ISSN 2330-717X

Anchovy Quota Raised In Cantabrian Sea For Spanish Fleet By 6,800 Tonnes


Spain’s Ministry of Agriculture, Food and Environmental Affairs has decided to provisionally raise the maximum volume of anchovy catches by the Spanish fleet in the Cantabrian Sea by 6,800 tonnes following the presentation of a proposal by the European Commission to increase the Total Allowable Catch (TAC) up to 33,000 tonnes from the current TAC of 25,000 tonnes.

This raises the maximum catch volume for the first half of the year by 6,120 tonnes and the reserve set for the fishery in the second half of the year by 680 tonnes.

The TAC review for anchovy in the Cantabrian Sea-Northwest was a commitment obtained at the Council of EU Ministers held on 14 and 15 December 2015 provided that conservation and consensus safeguards were met.

The report by the Scientific, Technical and Economic Committee for Fisheries reflected the good status of this resource after data showed that anchovy biomass and recruitment levels were the highest since records began.

Given this situation, which allowed a higher precautionary TAC for 2016, the Spanish and French fisheries sectors reached an agreement to propose changing the operation rule based on the currently existing biomass.
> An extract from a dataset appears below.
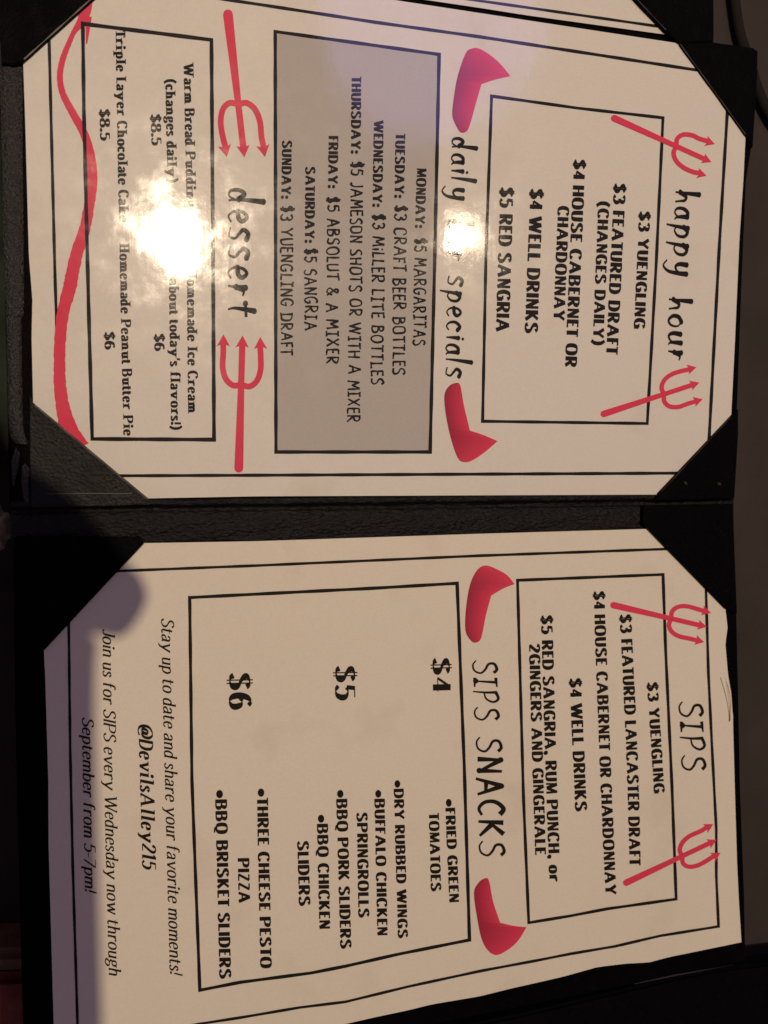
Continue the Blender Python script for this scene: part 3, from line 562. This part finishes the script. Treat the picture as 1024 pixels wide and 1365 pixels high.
# black cover jutting out below
cv = slab('black_cover', [(560, 1380), (700, 1352), (850, 1316), (930, 1298), (977, 1290), (1040, 1283), (1200, 1262), (1230, 1500), (560, 1560)], -.0042, -.012, M['cover'], None, .0012)
tag(cv, 'smooth black cover jutting out from under the menu folder at the bottom right', 'cover')
def mound(name, cx, cy, rx, ry, z0, hh, m, seed, rough=.12, n=26):
    rnd = random.Random(seed); ph = [rnd.random() * 6 for _ in range(6)]; V = []; c = at(cx, cy, z0); s = (at(cx + 10, cy, z0) - c).length / 10
    for j in range(n):
        r = j / (n - 1)
        for i in range(n):
            a = i / n * math.tau; w = 1 + rough * (math.sin(3 * a + ph[0]) + .6 * math.sin(7 * a + ph[1]))
            z = hh * (1 - r ** 3) * (1 + .25 * math.sin(4 * a + 5 * r + ph[2]) * r)
            V.append((c.x + math.cos(a) * rx * s * r * w, c.y + math.sin(a) * ry * s * r * w, z0 + z))
    Fc = [(j * n + i, j * n + (i + 1) % n, (j + 1) * n + (i + 1) % n, (j + 1) * n + i) for j in range(n - 1) for i in range(n)]
    Fc = [f[::-1] for f in Fc]
    return link(name, V, Fc, m, None, True)
tag(mound('crumpled_scrap', 0, 704, 15, 34, -.03, .008, M['tan'], 3, .16), 'pale tan crumpled scrap poking out beside the folder spine at the left edge', 'scrap')
tag(slab('green_cloth', [(-160, 120), (-30, 150), (30, 200), (34, 560), (20, 610), (-150, 640)], -.032, -.044, M['green'], None, .003), 'dark green cloth beside the left edge of the happy hour panel', 'cloth')
tag(slab('grey_strip', [(-60, 786), (40, 784), (42, 803), (-60, 806)], -.030, -.034, M['table'], None, .001), 'dim grey strip beside the lower panel at the left edge', 'strip')
bag = thing('red_brown_bag', 'dim red-brown leather bag with ochre top band at the lower left corner', 'bag')
slab('body', [(-140, 1306), (50, 1300), (70, 1500), (-140, 1520)], -.024, -.044, M['maroon'], bag, .004)
slab('top_band', [(-140, 1272), (46, 1268), (50, 1297), (-140, 1303)], -.022, -.044, M['ochre'], bag, .003)

# ---- the photographer's phone and hand, behind the lens; their shadow falls on the lower left of the menu
AX = RM @ Vector((0, 0, 1))                 # backwards along the optical axis
def cast(px, py, back=.006):
    """point of the phone's plane that throws its shadow on the menu at px,py"""
    s = at(px, py); o = Vector((0, 0, H)) + AX * back; d = L1 - s
    return s + d * ((o - s).dot(AX) / d.dot(AX))
ph = thing('phone', 'dark phone held above the menu, behind the viewpoint', 'phone')
out = catmull([Vector(p) for p in ((131, 862), (128, 880), (127, 960), (130, 1100), (137, 1365), (141, 1480), (133, 1500), (110, 1506), (-120, 1510), (-150, 1500), (-156, 1480), (-170, 880), (-160, 850), (-140, 842), (100, 842), (122, 848))], 4, True)
vt = [cast(p.x, p.y) for p in out]; n = len(vt)
link('body', vt + [v + AX * .0075 for v in vt], [tuple(range(n)), tuple(range(2 * n - 1, n - 1, -1))] + [(i, i + n, (i + 1) % n + n, (i + 1) % n) for i in range(n)], M['cover'], ph)
ps = thing('person', 'hand and dark sleeve of the photographer holding the phone behind the viewpoint', 'person')
C = cast
# thumb along the phone's corner, palm behind, four fingers wrapped on the screen side, forearm away to the left
tube('body', [C(-330, 380, .03), C(-230, 520, .03), C(-130, 640, .028), C(-70, 760, .026)], lambda t: .022 + .010 * math.sin(math.pi * min(1, t * .95)), M['skin'], ps, 16)
tube('thumb', [C(-150, 600, .02), C(-40, 668, .018), C(60, 722, .016), C(124, 784, .012), C(154, 803, .011), C(168, 813, .010), C(177, 818, .0095), C(184, 822, .0095)], lambda t: lerp(.0165, .0080, min(1, t * 1.3)) if t < .76 else .0080 * math.sqrt(max(.03, 1 - ((t - .76) / .24) ** 2.4)), M['skin'], ps, 16)
tube('gap_fill_finger', [C(-200, 700, .03), C(-100, 760, .026), C(0, 800, .02), C(112, 840, .012)], lambda t: lerp(.014, .0095, t), M['skin'], ps, 14)  # extra unseen finger, added to close the lit gap below the thumb's shadow
for k in range(4):
    y0 = 800 + 62 * k
    tube('finger', [C(-120, y0 - 60, .030), C(-60, y0 - 20, .034), C(0, y0 + 20, .028), C(30, y0 + 34, .022)], lambda t: lerp(.0095, .0072, t), M['skin'], ps, 12)
tube('sleeve', [C(-900, -120, .05), C(-560, 180, .04), C(-310, 400, .03)], lambda t: lerp(.045, .034, t), M['sleeve'], ps, 16)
Based on the proposal presented to the Council by the European Commission on Wednesday, and despite the fact that the proposal must go through the administrative procedures for subsequent approval by the Council of Ministers, it has been agreed to include this increase in the Spanish quota and raise the available quota based on the normal development of fishing.

This new situation will allow anchovy fishing to be extended – which takes place in the first half of the year – at a time when the level of landings was about to reach the allocated quota.

The ministerial department encourages fishermen to maintain compliance with the regulatory measures approved by the most representative organisations in the sector in order to obtain greater profitability from fishing.